Diane Arbus to this day remains the mystery of the world of photography and perhaps the one responsible for turning it into a well established, well recognized and highly effective medium of art expression. By focusing on the subjective matter of reference within the genre of portrait photography, instead of observing the world and nature in order to try to copy it in the most authentic and natural way possible (like the old masters of photography e.g. Ansel Adams), Arbus shifted the gaze inward granting us with a new form of public self-reflection. In a way she changed what was until her time a ‘stare’ at the world into a ‘gaze’ about the world. The former concentrated on the actual physical ‘seeing’ of the world. It meant to look and look again and to admire what we see with our eyes until it is transformed into the level of a fetish. Arbus took this human peculiarity and altered that ‘look’ into a gaze. She invites us to first glance at the world, then recognize what we see, then come back to the image to explore it further, to then come back to contemplating on that more and more. Through this method of seeing we might find ourselves trapped in a loop of world-artist-viewer-world. First there is a world, then, comes the artist who is fascinated by that world and attempts to copy it, to write it down. Then the artist wants to show his fellow human beings what he has learnt from the world. In turn, these fellow humans examine the world that the artist has presented to them and are refreshed and somewhat reborn into the world, for in some way their perception of the world has changed and so have they. In explaining her reasons for photographing, Arbus states: ‘I really believed there are things nobody would see if I didn’t photograph them.’
Arbus, together with August Sander are the ones who, in a way, ‘created’ Rineke Dijkstra.
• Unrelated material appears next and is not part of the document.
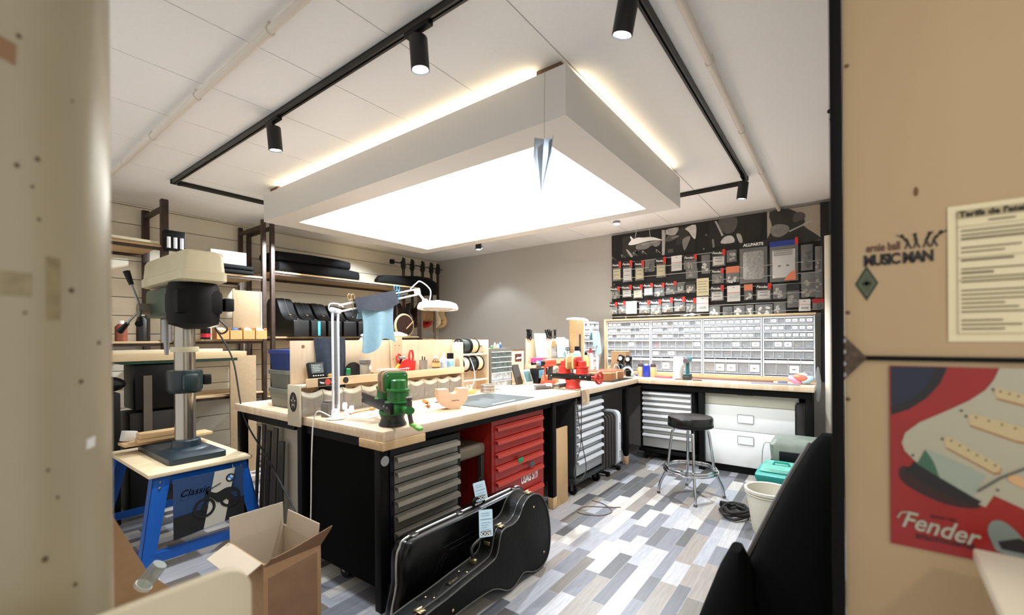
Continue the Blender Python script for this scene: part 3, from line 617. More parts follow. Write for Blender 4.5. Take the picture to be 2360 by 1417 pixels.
# ---- bar stool
bs = T('bar_stool', 'chrome bar stool with a round black seat in front of the white cabinet', 'bar stool', (-1.13, 4.34, 0), R(-23))
m = MB(); m.lathe([(0, .655), (.185, .655), (.197, .663), (.201, .69), (.201, .735), (.193, .75), (.15, .757), (0, .757)], (0, 0, 0), 48); m.build('seat', mat('black_vinyl', (9, 9, 10), .3), bs)
m = MB(); m.lathe([(.2015, .66), (.2035, .668), (.2035, .676), (.2015, .684)], (0, 0, 0), 48); m.build('seat_band', BLACKP, bs)
for k in range(4):
    a = R(45+90*k); c, s = cos(a), sin(a)
    m = MB(); m.tube([(c*r, s*r, z) for r, z in ((.03, .645), (.10, .645), (.15, .62), (.168, .56), (.195, .35), (.21, .25), (.275, .10), (.29, .01))], .0125, 10, smooth=5); m.build('leg', CHROME, bs)
    m = MB(); m.lathe([(0, 0), (.016, 0), (.017, .02), (0, .022)], (c*.2905, s*.2905, 0), 14); m.build('foot_cap', mat('grey_rubber', (90, 88, 86), .7), bs)
for zz, rr in ((.265, .222), (.243, .236)):
    m = MB(); m.torus((0, 0, zz), rr, .0115, n=48); m.build('foot_ring', CHROME, bs)
m = MB(); m.torus((0, 0, .64), .06, .012, n=24); m.build('swivel_ring', CHROME, bs)
# ============================================================ guitar cases on the floor
TOLEX = mat('black_tolex', (7, 7, 6), .5, 0, .16, noise=.3, nscale=60, bump=.6)
gc = T('guitar_case', 'black textured guitar-shaped case standing on its side in the foreground, with a white tag', 'guitar case', (-1.56, 2.2, 0))
prof = [(-1.05,.18),(-.78,.208),(-.663,.215),(-.50,.233),(-.33,.25),(-.262,.275),(-.226,.375),(-.18,.398),(-.11,.395),(-.05,.415),(.0,.475),(.06,.507),(.14,.505),(.22,.455),(.285,.34),(.31,.18),(.285,.065),(.21,.012),(.11,.02),(0,.06),(-.1,.022),(-.17,.03),(-.25,.075),(-.33,.10),(-.52,.108),(-.75,.10),(-1.05,.09),(-1.10,.11),(-1.10,.16)]
P2 = sp2(prof, 4)
for nm, xa, xb in (('back_shell', -.135, -.045), ('lid_shell', -.043, .0)):
    m = MB(); m.prism(P2, xb-xa, (xa, 0, 0), (0, 1, 0), (0, 0, 1), 0, .004); m.build(nm, TOLEX, gc)
for xx in (.0015, -.044, -.1365):
    m = MB(); m.tube([(xx, y, z) for y, z in P2], .0035, 6, 0, True); m.build('piping', mat('black_piping', (84, 83, 80), .3), gc)
def topz(y):
    c = [(abs(p[0]-y), p[1]) for p in P2 if p[1] > .15]; return min(c)[1]
for y, rx in ((-.80, 0), (-.185, 0), (.10, 0)):
    z = topz(y); m = MB(); m.box((-.04, y, z+.005), (.05, .034, .008), None, .002); m.box((-.03, y, z+.011), (.03, .024, .006), None, .002); lt = m.build('latch', GOLD, gc)
    m = MB(); m.cyl((-.044, y-.016, z+.013), (-.044, y+.016, z+.013), .004, n=8); m.build('latch_hinge', GOLD, lt)
z = topz(-.27); m = MB(); m.tube([(-.09, -.36, .262), (-.10, -.365, .32), (-.10, -.30, .345), (-.09, -.235, .36), (-.09, -.222, .345)], .011, 10, smooth=5); m.build('handle', mat('black_leather', (20, 19, 19), .35), gc)
for y, zz in ((-.365, .255), (-.24, .305)): m = MB(); m.box((-.088, y, zz), (.045, .02, .03), None, .004); m.build('handle_mount', GOLD, gc)
m = MB(); m.box((-.07, -.545, topz(-.545)+.0015), (.032, .075, .003), (R(6), 0, 0), .001); pl = m.build('name_plate', BLACK, gc)
m = MB(); m.text('Gator', .026, (-.07, -.545, topz(-.545)+.0036), (0, 1, .1), (-1, 0, 0), 0, .3, .0006, .0003); m.build('gold_lettering', GOLD, pl, smooth=False)
for y, xx in ((-.71, -.10), (-.69, -.06), (-.47, -.10), (-.45, -.06)):
    m = MB(); m.sph((xx, y, topz(y)+.002), (.006, .006, .003), n=10); m.build('stud', GOLD, gc)
for y, z in ((.11, .43), (.225, .10), (-.62, .14)):
    m = MB(); m.sph((.003, y, z), (.005, .008, .008), n=12); m.build('stud', GOLD, gc)
# ---- hard plastic case leaning behind
ac = T('guitar_case', 'smooth black plastic guitar case with a metal rim, behind the textured case', 'guitar case', (-1.81, 1.99, 0))
AB = mat('black_abs', (6, 6, 7), .26, 0, .3, bump=.1, nscale=200)
def rim(k=0.): return sp2([(-.555+k, .0+k), (-.555+k, .25), (-.555+k, .37), (-.535+k, .43), (-.46, .4675-k), (0, .4675-k), (.44, .4675-k), (.53-k, .44), (.555-k, .36), (.555-k, .12), (.555-k, k), (0, k)], 5)
m = MB(); rings = []
for x, k in ((0, 0), (.02, .001), (.038, .012), (.048, .03)): rings.append([(x, y*(1-k*1.2), .23+(z-.23)*(1-k*2.2)) for y, z in rim()])
m.loft(rings); m.build('lid_shell', AB, ac)
m = MB(); rings = []
for x, k in ((-.008, 0), (-.04, .001), (-.058, .012), (-.066, .03)): rings.append([(x, y*(1-k*1.2), .23+(z-.23)*(1-k*2.2)) for y, z in rim()])
m.loft(rings[::-1]); m.build('back_shell', AB, ac)
m = MB(); m.tube([(-.004, y, z) for y, z in rim()], .0065, 8, 0, True); m.build('metal_rim', mat('aluminium_rim', (186, 186, 182), .3, .8), ac)
m = MB()
for dz in (.0, -.028): m.tube([(.0485, -.28+dz*-2, .345+dz*1.1), (.0485, .10, .345+dz*1.1)], .0022, 6)
for r in (.115, .09): m.tube([(.0485, -.22+r*cos(R(a)), .20+r*sin(R(a))) for a in range(110, 185, 8)], .0022, 6)
m.tube([(.0485, -.43+.022*cos(R(a)), .335+.022*sin(R(a))) for a in range(20, 190, 15)], .0022, 6)
m.build('moulded_ridges', AB, ac)
for y in (-.45, -.10, .43):
    m = MB(); m.box((.004, y, .471), (.034, .045, .009), None, .002); m.box((.016, y, .462), (.01, .03, .024), None, .002); m.tube([(.02, y-.012, .47), (.03, y, .474), (.02, y+.012, .47)], .002, 6); m.build('latch', CHROME, ac)
m = MB(); m.tube([(0, .03, .470), (.0, .035, .505), (.0, .12, .505), (.0, .125, .470)], .011, 10, smooth=5); m.build('handle', BLACKP, ac)
# ---- tags with ROCK printed on the black strip
TAG = mat('pale_blue_tag', (206, 232, 246), .5)
def tag(loc, label, rot, w, h):
    t = T('swing_tag', label, 'tag', loc, rot=rot)
    m = MB(); m.prism(rrect(w, h, .006), .0012, (0, 0, 0), (0, 1, 0), (0, 0, 1)); m.build('card', TAG, t, smooth=False)
    m = MB(); m.b2((.0013, -w/2+.006, -h/2+.008), (.0018, w/2-.012, -h/2+.03)); bd_ = m.build('black_strip', INK, t, smooth=False)
    m = MB(); m.text('ROCK', .024, (.0021, -.006, -h/2+.019), (0, -1, 0), (0, 0, -1), 0, 0, .0008, .0003); m.build('lettering', PAPER, bd_, smooth=False)
    m = MB(); m.b2((.0013, -w/2+.008, h/2-.052), (.0018, w/2-.008, h/2-.049))
    for i in range(5): m.b2((.0013, -w/2+.012, h/2-.07-.012*i), (.0018, w/2-.016-.01*(i % 3), h/2-.068-.012*i))
    for i in range(2): m.b2((.0013, -w/2+.012, h/2-.02-.012*i), (.0018, w/2-.02, h/2-.018-.012*i))
    m.build('printed_lines', mat('blue_print', (86, 120, 150), .7), t, smooth=False)
    m = MB(); m.tube([(0, 0, h/2), (-.006, .02, h/2+.02), (-.012, .03, h/2-.01), (-.02, .03, -h*.25)], .0012, 5, smooth=4); m.build('string', INK, t)
tag((-1.585, 1.872, .470), 'front pale blue tag printed ROCK, hanging over the textured guitar case', (R(-6), R(-14), R(-22)), .085, .142)
tag((-1.80, 2.075, .548), 'rear pale tag printed ROCK, standing on the plastic case handle', (R(8), R(-10), R(-30)), .08, .115)
# ============================================================ open cardboard box
bx = T('cardboard_box', 'open brown cardboard box on the floor by the end of the bench', 'box', (-2.245, 1.035, 0))
bw, bl, bh, th = .185, .135, .50, .005
INN = mat('cardboard_inside', (196, 180, 158), .85, noise=.04)
m = MB(); m.b2((-bw, -bl, 0), (bw, bl, th)); m.b2((-bw, -bl, th), (-bw+th, bl, bh)); m.b2((bw-th, -bl, th), (bw, bl, bh)); m.b2((-bw+th, -bl, th), (bw-th, -bl+th, bh)); m.b2((-bw+th, bl-th, th), (bw-th, bl, bh)); m.build('box_walls', CARD, bx, smooth=False)
m = MB(); g = .0006; i_ = th+g; m.b2((-bw+i_, -bl+th+.001, th+g), (-bw+i_+g, bl-th-.001, bh)); m.b2((bw-i_-g, -bl+th+.001, th+g), (bw-i_, bl-th-.001, bh-.002)); m.b2((-bw+.008, -bl+i_, th+g), (bw-.008, -bl+i_+g, bh)); m.b2((-bw+.008, bl-i_-g, th+g), (bw-.008, bl-i_, bh)); m.build('box_lining', INN, bx, smooth=False)
m = MB(); m.box((-bw+.0, 0, bh+.06), (.005, 2*bl-.01, .12), (0, R(-3), 0)); m.build('flap', INN, bx, smooth=False)
m = MB(); m.box((0.02, bl-.006, bh+.045), (2*bw-.06, .005, .09), (R(-6), 0, 0)); m.build('flap', INN, bx, smooth=False)
m = MB(); m.box((0, -bl-.05, bh-.02), (2*bw-.02, .105, .005), (R(25), 0, 0)); m.build('flap', INN, bx, smooth=False)
m = MB(); m.prism([(-bl, 0), (-bl+.03, .03), (-bl+.05, .028), (0, .04), (bl+.05, .085), (bl+.045, .07), (bl, 0)], .005, (bw-.004, 0, bh-.012), (0, 1, 0), (.25, 0, .97)); m.build('torn_flap', mat('cardboard_dark', (124, 92, 66), .85, noise=.1), bx, smooth=False)
m = MB(); m.prism([(-.115, .02), (bl-.02, .05), (bl-.02, .46), (-.115, .43)], .0006, (bw+.0004, 0, 0), (0, 1, 0), (0, 0, 1)); m.build('paper_patch', mat('worn_cardboard', (142, 108, 80), .9, noise=.12, nscale=12), bx, smooth=False)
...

Arbus ‘explained’ to Dijkstra that it is alright to look within and to explore the depths of one’s own personality in order to, at the end come up with one kind of truth, one kind of reality. If we are not able to distinguish between different realities (‘But what is the truth…?’ kind of dialectic) then at least lets try to tell one of them, the one we are closest to and know best in the most close to truthful way. This has long been a tendency in the philosophy and arts of the twentieth century.

In the famous image of A Jewish giant at home with his parents in the Bronx, N.Y.1970 Arbus portrays through her unique mixture of cruelness and tenderness the giant Eddie Carmel with his aged parents. A possible socio-religious interpretation of the image-title might take us back in time to the biblical story of David and Goliath the giant. In the case of the biblical story however, the Jew, David, was the short, inferior ‘underdog’ and Goliath the Philistine, was the superior, ’the giant’. Before the battle Goliath yells to the Jews, ‘Choose a man from among you to come fight me. If he can kill me the Philistines will be your servants. If I kill him all of you will become servants of the Philistines.’ David eventually wins the battle with Goliath in order to become the next king of the Jewish people. In a fascinating twist of text-image relationship Arbus succeeds in encompassing within this art work, the result of this famous biblical battle. The image of A Jewish giant at home with his parents in the Bronx, N.Y.1970 reaffirms the outcomes of that battle; The Philistines became the servants of the Jews, in fact; In Arbus’s metaphor they have turned into Jews. Ironically, the biblical giant has turned from a Philistine giant into a Jewish giant. The fact that ’the old generation’ (the old parents in the image) are Jewish as well erases the traces in time of the Philistine presence and in a sense rewrites the past.

Ohad Ben-Shimon is a student in photography at the academy of visual arts KABK in The Hague
• Read his earlier article on Rineke Dijkstra:
A Psycho-Social Approach (pdf)

PS:
During the research on Arbus I have also discovered that a Hollywood production is being made about the life and work of Arbus. Nichole Kidman is signed up to play Arbus and Robert Downey Jr. will play her husband Allan. The movie will be called ‘Fur’ and is planned to screen later this year. Just thought all you crazy Arbus fans would be delighted to see the unfolding of her life story on the big screen.